Accordingly, it would be my suggestion that it is worth simply selecting a period of time per day that seems suitable (perhaps 7 out of 8 hours) and assigning that as the billable period. It is practically how much time we’re able to allocate to the projects, and not distracted by other internal concerns such as maintenance on shared systems, general meetings and other information sharing.

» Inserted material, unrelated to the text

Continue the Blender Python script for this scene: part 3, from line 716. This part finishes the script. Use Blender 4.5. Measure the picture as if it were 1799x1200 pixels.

It is additionally worth noting that time is not the only lever that controls what these project teams are worth; there is additionally the rate at which they are billed. While such high billable rates can seem daunting, especially compared with the rate/time given by other providers, a motivated development team will work several times faster than those that are otherwise not allowed the luxury of investing in their projects.
In Conclusion
The nature of our business is predicated on the notion that we will bill a given amount of time for access to a project team. However, as we and our partner projects grow we are able to invest further into these projects, and where we spend each unit of time becomes less relevant than the value we’re able to deliver for that project over the larger span of time.
Accordingly, it is my thinking that granular tracking of time is a poor representation of utilisation, and while collecting the data may be academically useful it is not a reasonable set of data on which to make organisational decisions.
Thanks
The team at Sitewards, for putting up with me continually pushing back on granular time tracking.
My team, for the discussions around value and time.
Antonius Koch for an early review.
An amusing aside
This post took around 2 hours to write. But, it took considerably longer to think about. Indeed, I’ve been thinking about this for months, and I’ve been making notes for ~2 weeks.